La nature même des travaux de Maryvonne Lexington, par la multiplication des occurrences visuelles qu’elle propose et la sensibilité particulière qui s’en dégage, aide à traverser et à dépasser la segmentation, à aller au-delà . L’exposition de Bourréac se montre à l’image d’une certaine forme de création caractéristique de notre univers, ainsi définie par Slavoj Žižek : « La notion de création change avec cette nouvelle expérience du monde : elle ne désigne plus l’action positive d’imposer un ordre, mais plutôt le geste négatif du choix, de limiter les possibilités, de privilégier une option au détriment des autres ».
L’oeuvre de Maryvonne Lexington offre ainsi une dialectique entre le lisible et le visible. Loin de toute mimésis, elle se saisit du passage de la lumière et du temps, une picturalité qui s’attache à rendre les nuances lumineuses et colorées que l’oeil capte à la frontière de l’imperceptible.
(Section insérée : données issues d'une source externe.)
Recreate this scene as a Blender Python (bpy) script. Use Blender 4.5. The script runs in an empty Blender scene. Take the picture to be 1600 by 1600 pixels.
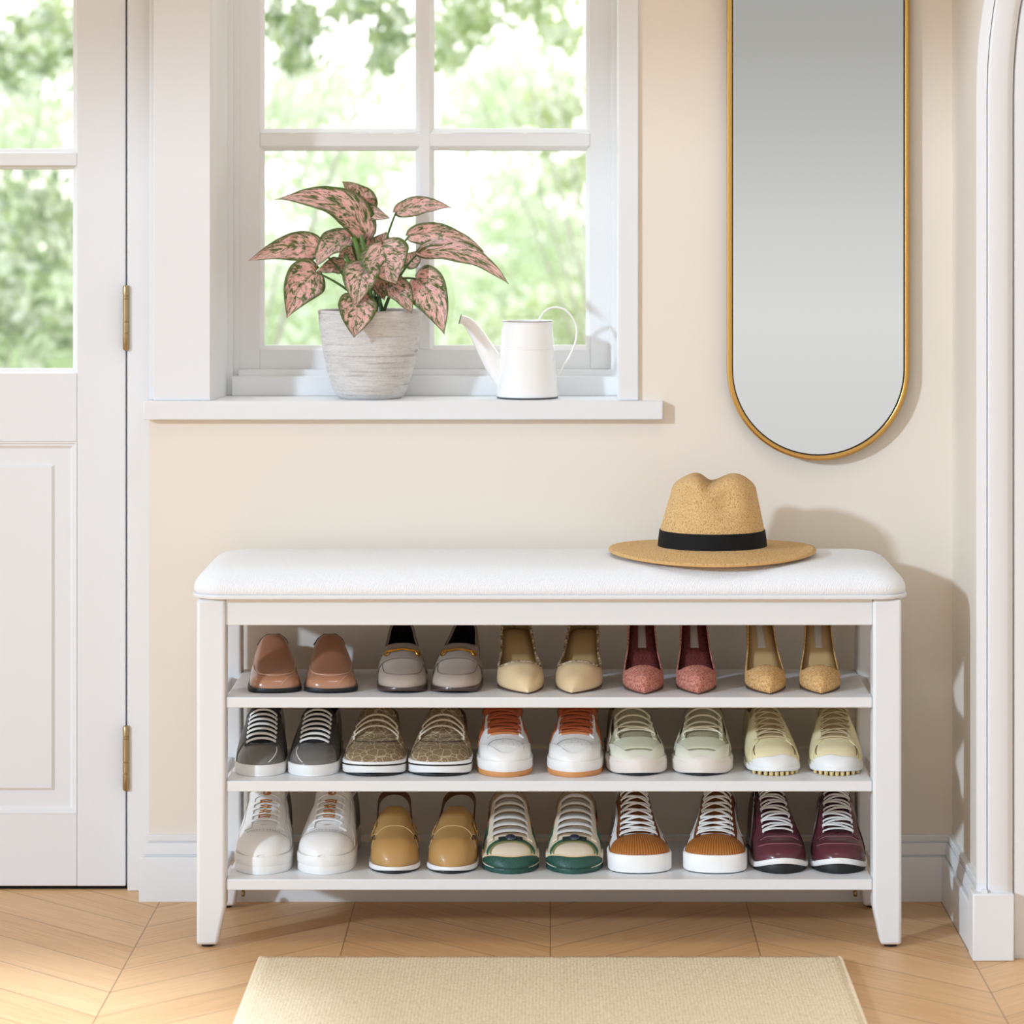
import bpy, bmesh, math, random
import numpy as np
from mathutils import Vector, Matrix
random.seed(7)
PI = math.pi
COL = bpy.context.scene.collection
CAM_H = 1.181          # camera height; the lens axis is level, 5 m in front of the bench legs
FPX = 5000.0           # focal length in pixels of the 1600 px frame

def PX(px, Y): return (px - 860.0) * (5.0 + Y) / FPX
def PZ(py, Y): return CAM_H - (py - 300.0) * (5.0 + Y) / FPX
def PT(px, py, Y): return Vector((PX(px, Y), Y, PZ(py, Y)))

# ------------------------------------------------------------------ materials
def lin(c):
    return tuple((x / 12.92 if x <= 0.04045 else ((x + 0.055) / 1.055) ** 2.4) for x in [v / 255.0 for v in c])
MATS = {}
class NT:
    """small helper round a node tree"""
    def __init__(s, name):
        s.m = bpy.data.materials.new(name); s.m.use_nodes = True
        s.t = s.m.node_tree; s.n = s.t.nodes; s.l = s.t.links
        s.bsdf = s.n['Principled BSDF']; s.out = s.n['Material Output']
    def node(s, typ, **kw):
        n = s.n.new(typ)
        for k, v in kw.items(): setattr(n, k, v)
        return n
    def put(s, sock, val):
        if isinstance(val, bpy.types.NodeSocket): s.l.new(val, sock)
        else: sock.default_value = val
    def math(s, op, a, b=0.0, c=0.0):
        n = s.node('ShaderNodeMath', operation=op)
        s.put(n.inputs[0], a); s.put(n.inputs[1], b); s.put(n.inputs[2], c)
        return n.outputs[0]
    def mix(s, f, a, b):
        n = s.node('ShaderNodeMix', data_type='RGBA')
        s.put(n.inputs[0], f)
        s.put(n.inputs[6], a if isinstance(a, bpy.types.NodeSocket) else (*a, 1))
        s.put(n.inputs[7], b if isinstance(b, bpy.types.NodeSocket) else (*b, 1))
        return n.outputs[2]
    def ramp(s, f, stops):
        n = s.node('ShaderNodeValToRGB'); s.put(n.inputs[0], f)
        e = n.color_ramp.elements
        while len(e) < len(stops): e.new(0.5)
        for i, (p, c) in enumerate(stops):
            e[i].position = p; e[i].color = (*c, 1)
        return n.outputs[0]
    def coord(s, which='Object', scale=(1, 1, 1), rot=(0, 0, 0)):
        tc = s.node('ShaderNodeTexCoord'); mp = s.node('ShaderNodeMapping')
        s.l.new(tc.outputs[which], mp.inputs[0])
        mp.inputs['Scale'].default_value = scale; mp.inputs['Rotation'].default_value = rot
        return mp.outputs[0]
    def noise(s, vec, scale, detail=3, rough=0.5, dist=0.0):
        n = s.node('ShaderNodeTexNoise'); s.put(n.inputs['Vector'], vec)
        n.inputs['Scale'].default_value = scale; n.inputs['Detail'].default_value = detail
        n.inputs['Roughness'].default_value = rough; n.inputs['Distortion'].default_value = dist
        return n.outputs[0]
    def voronoi(s, vec, scale, feature='F1', out=0):
        n = s.node('ShaderNodeTexVoronoi', feature=feature); s.put(n.inputs['Vector'], vec)
        n.inputs['Scale'].default_value = scale
        return n.outputs[out]
    def wave(s, vec, scale, typ='BANDS', dirn='X', dist=0.0, dscale=1.0):
        n = s.node('ShaderNodeTexWave', wave_type=typ)
        if typ == 'BANDS': n.bands_direction = dirn
        else: n.rings_direction = dirn
        s.put(n.inputs['Vector'], vec); n.inputs['Scale'].default_value = scale
        n.inputs['Distortion'].default_value = dist; n.inputs['Detail Scale'].default_value = dscale
        return n.outputs['Fac']
    def bump(s, h, strength=0.3, dist=0.001, prev=None):
        n = s.node('ShaderNodeBump'); s.put(n.inputs['Height'], h)
        n.inputs['Strength'].default_value = strength; n.inputs['Distance'].default_value = dist
        if prev is not None: s.l.new(prev, n.inputs['Normal'])
        s.l.new(n.outputs[0], s.bsdf.inputs['Normal'])
        return n.outputs[0]
    def base(s, c, rough=0.5, metal=0.0, spec=0.5, coat=0.0):
        b = s.bsdf
        s.put(b.inputs['Base Color'], c if isinstance(c, bpy.types.NodeSocket) else (*c, 1))
        s.put(b.inputs['Roughness'], rough); b.inputs['Metallic'].default_value = metal
        b.inputs['Specular IOR Level'].default_value = spec; b.inputs['Coat Weight'].default_value = coat
        b.inputs['Coat Roughness'].default_value = 0.1
        return s

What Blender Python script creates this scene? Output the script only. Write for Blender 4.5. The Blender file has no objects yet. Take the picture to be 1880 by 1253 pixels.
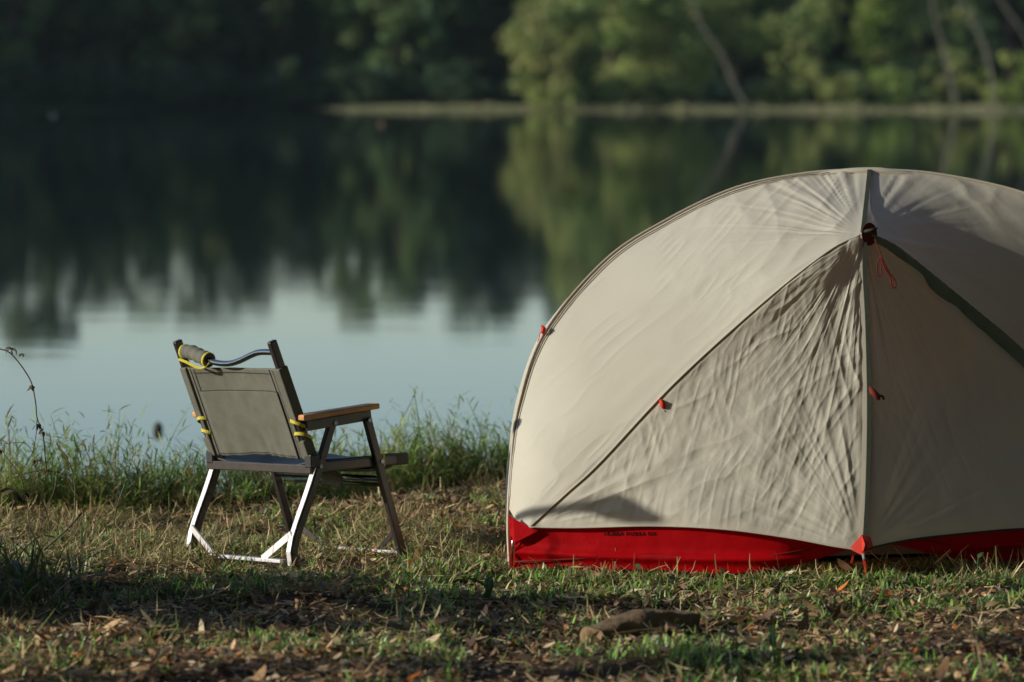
import bpy, math
import numpy as np
from mathutils import Vector, Matrix
R = math.radians
RNG = np.random.default_rng(11)
scene = bpy.context.scene
col = scene.collection

# ------------------------------------------------------------------ camera
F = 7050.0; CH = 1.21; HZ = 165.0           # focal length in photo pixels, eye height, horizon row
PITCH = math.atan((626.5 - HZ) / F)
cam = bpy.data.cameras.new("camera"); camo = bpy.data.objects.new("camera", cam)
col.objects.link(camo); scene.camera = camo
camo.location = (0, 0, CH); camo.rotation_euler = (math.pi / 2 - PITCH, 0, 0)
cam.lens = 135; cam.sensor_width = 36; cam.clip_start = .1; cam.clip_end = 3000
cam.dof.use_dof = True; cam.dof.focus_distance = 9.65; cam.dof.aperture_fstop = 4.1
cam.dof.aperture_blades = 0

def P(px, py, Y):
    """point at depth Y seen at a photo pixel"""
    a = (px - 940) / F; u = (626.5 - py) / F
    d = np.array([a, math.cos(PITCH) + u * math.sin(PITCH), -math.sin(PITCH) + u * math.cos(PITCH)])
    return np.array([0, 0, CH]) + d * (Y / d[1])

# ------------------------------------------------------------------ light
AZ, EL = R(12.5), R(18.5)                       # sun to the left, a little towards the camera
sd = np.array([-math.cos(AZ) * math.cos(EL), -math.sin(AZ) * math.cos(EL), math.sin(EL)])
sun = bpy.data.lights.new("sun", 'SUN'); suno = bpy.data.objects.new("sun", sun); col.objects.link(suno)
sun.energy = 5.0; sun.angle = R(.6); sun.color = (1, .92, .80)
suno.rotation_euler = Vector(sd).to_track_quat('Z', 'Y').to_euler()
w = bpy.data.worlds.new("World"); scene.world = w; w.use_nodes = True
nt = w.node_tree; bg = nt.nodes['Background']
sky = nt.nodes.new('ShaderNodeTexSky'); sky.sky_type = 'NISHITA'; sky.sun_disc = False
sky.sun_elevation = EL; sky.sun_rotation = math.atan2(sd[0], sd[1]); sky.air_density = 1.0
sky.dust_density = .7; sky.ozone_density = 2.0; sky.altitude = 200
nt.links.new(sky.outputs[0], bg.inputs[0]); bg.inputs[1].default_value = .15; scene.view_settings.exposure = .05
scene.view_settings.view_transform = 'Standard'; scene.view_settings.look = 'None'
scene.view_settings.gamma = 1
scene.cycles.max_bounces = 6; scene.cycles.transparent_max_bounces = 8
scene.cycles.diffuse_bounces = 3; scene.cycles.glossy_bounces = 3; scene.cycles.transmission_bounces = 4
scene.cycles.sample_clamp_indirect = 4

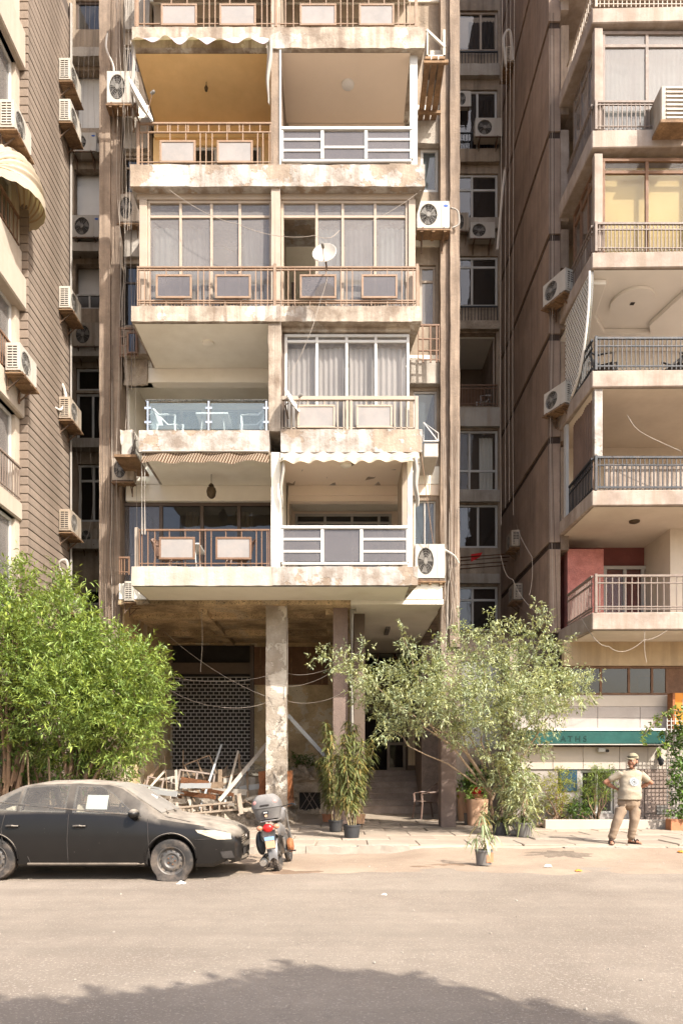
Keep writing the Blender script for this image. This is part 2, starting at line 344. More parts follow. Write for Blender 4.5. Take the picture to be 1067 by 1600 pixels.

L’artiste ausculte le monde avec sensibilité et acuité, tentant de le rendre lisible par le biais d’une poésie du presque perceptible, de celui que l’on n’entrevoit qu’à la lumière du doute et qui permet la suggestion et une imagination débridée. »
Magnus Brönholm.
« Maryvonne Lexington met en évidence le processus d’appropriation d’un médium par un autre et s’interroge sur les modifications que celui-ci entraîne dans notre perception des images.
Pour l’artiste australienne, l’image est moins le fait d’une entité que d’une croyance collective formée à son sujet. Dans ses derniers travaux exposés à la Bergerie – Lieu d’Art Contemporain se profile la figure du doute qui se traduit par une perte de confiance en ce qui emportait jadis notre adhésion.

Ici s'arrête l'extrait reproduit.